Table 2 Narrative characters in the Swedish political debate on immigrants and crime, and the parties that primarily promote the different characters

Thirdly, this analysis has contributed to the way the stranger is theorized, by furthering our understanding of the reasons that some strangers are racialized and considered more dangerous than others (see Table 3). Strangers who are linked to Islamic terrorism or to a ‘foreign,’ honor-based culture, are considered to be the most dangerous and ‘bad’ strangers. Strangers viewed as outsiders are slightly less threatening, but are still deemed dangerous if we cannot control them via integration or deportation. Crimmigrant wanderers, who steal or commit burglaries, are not linked to a foreign culture or religion. It is assumed that they are only short-term visitors, which makes them less threatening and merely an unwanted nuisance.

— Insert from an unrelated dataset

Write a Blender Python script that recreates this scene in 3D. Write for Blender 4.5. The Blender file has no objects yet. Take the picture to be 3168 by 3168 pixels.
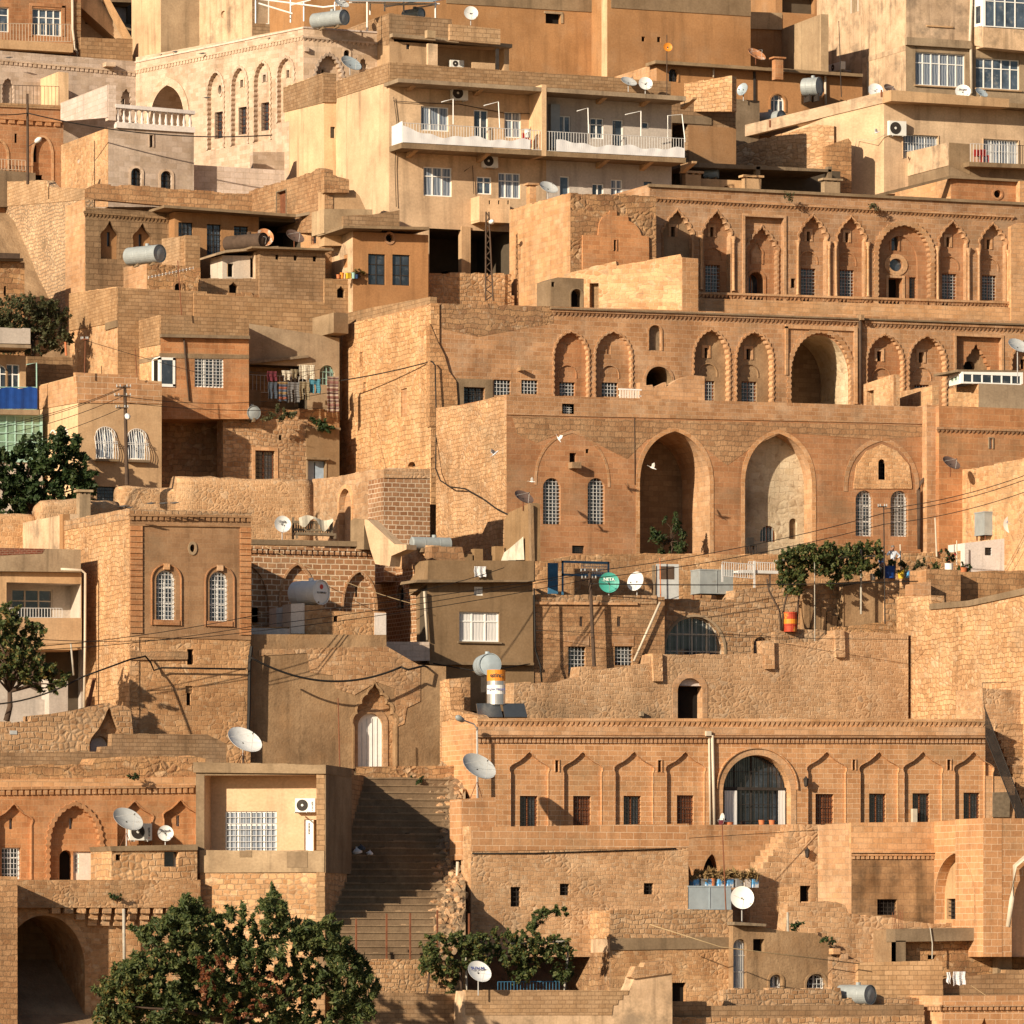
import bpy, math, random
import numpy as np
from mathutils import Vector, Matrix
from mathutils.geometry import delaunay_2d_cdt
random.seed(7)
R = math.radians
scene = bpy.context.scene
col = scene.collection

# ------------------------------------------------------------------ camera, sky, sun, exposure
TH, FPX, CX, HZ = R(22.5), 19600.0, 1584.0, 2950.0     # yaw, focal length and principal point in photo pixels
ST, CT = math.sin(TH), math.cos(TH)
cam = bpy.data.objects.new('camera', bpy.data.cameras.new('camera')); col.objects.link(cam)
cam.rotation_euler = (R(90), 0, -TH)
cam.data.sensor_width = 36; cam.data.lens = 36 * FPX / 3168; cam.data.shift_y = (HZ - 1584) / 3168
cam.data.clip_start = 1; cam.data.clip_end = 5000
scene.camera = cam
SUN = Vector((-1.78, -1.0, 0.76)).normalized()          # towards the sun
wd = bpy.data.worlds.new("World"); scene.world = wd; wd.use_nodes = True
sky = wd.node_tree.nodes.new('ShaderNodeTexSky'); sky.sky_type = 'NISHITA'; sky.sun_disc = False
sky.sun_elevation = math.asin(SUN.z); sky.sun_rotation = math.atan2(SUN.x, SUN.y)
bg = wd.node_tree.nodes['Background']; bg.inputs[1].default_value = 0.052
wd.node_tree.links.new(sky.outputs[0], bg.inputs[0])
sl = bpy.data.lights.new('sun', 'SUN'); sl.energy = 4.7; sl.angle = R(0.5); sl.color = (1.0, 0.85, 0.64)
so = bpy.data.objects.new('sun', sl); col.objects.link(so); so.location = (0, 0, 120)
so.rotation_euler = SUN.to_track_quat('Z', 'Y').to_euler()
scene.view_settings.view_transform = 'Standard'; scene.view_settings.look = 'None'
scene.view_settings.exposure = 0.64; scene.view_settings.gamma = 1.0
scene.cycles.max_bounces = 6; scene.cycles.diffuse_bounces = 3

# ------------------------------------------------------------------ materials (all procedural)
MATS = {}
class NT:
    def __init__(s, name):
        s.m = bpy.data.materials.new(name); s.m.use_nodes = True; s.t = s.m.node_tree
        s.b = s.t.nodes['Principled BSDF']; MATS[name] = s.m
    def n(s, typ, props=None, **inp):
        nd = s.t.nodes.new(typ)
        for k, v in (props or {}).items(): setattr(nd, k, v)
        for k, v in inp.items():
            key = int(k[1:]) if k[0] == 'i' and k[1:].isdigit() else k.replace('_', ' ')
            if isinstance(v, bpy.types.NodeSocket): s.t.links.new(v, nd.inputs[key])
            else: nd.inputs[key].default_value = v
        return nd
    def math(s, op, a, b=0.0, clamp=False):
        return s.n('ShaderNodeMath', {'operation': op, 'use_clamp': clamp}, i0=a, i1=b).outputs[0]
    def mix(s, f, a, b, typ='MIX'):
        nd = s.n('ShaderNodeMix', {'data_type': 'RGBA', 'blend_type': typ})
        for k, v in ((0, f), (6, a), (7, b)):
            if isinstance(v, bpy.types.NodeSocket): s.t.links.new(v, nd.inputs[k])
            else: nd.inputs[k].default_value = v if k == 0 else (*v[:3], 1)
        return nd.outputs[2]
    def rng(s, v, a, b, c, d):
        return s.n('ShaderNodeMapRange', Value=v, From_Min=a, From_Max=b, To_Min=c, To_Max=d).outputs[0]
    def vscale(s, v, x, y, z=1):
        return s.n('ShaderNodeVectorMath', {'operation': 'MULTIPLY'}, i0=v, i1=(x, y, z)).outputs[0]
    def noise(s, v, sc, det=3, rough=.55):
        return s.n('ShaderNodeTexNoise', None, Vector=v, Scale=sc, Detail=det, Roughness=rough)
    def link(s, a, b): s.t.links.new(a, b)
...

In contrast, good strangers are good workers who contribute to society through their labor, instead of bringing with them crime or a ‘foreign’ religion or culture. Hence, to be accepted in society, the stranger needs to be transformed into a good worker, thereby becoming a good stranger.

Table 3 Categorizations of crimmigrants based on discussions in the Swedish political debate on immigrants and crime

To conclude, this article has shown that even firm stereotypes such as the crimmigrant have nuances. It has highlighted how and when radical-right and mainstream parties contribute to the crimmigrant stereotype, or dispute it, and has shown that certain narrative characters are more popular than others within different political parties. The study has also examined why certain strangers are racialized, and described as more dangerous than others. Altogether, this article contributes to furthering our understanding of how, when, and why politicians link immigrants to crime, and strangers to danger.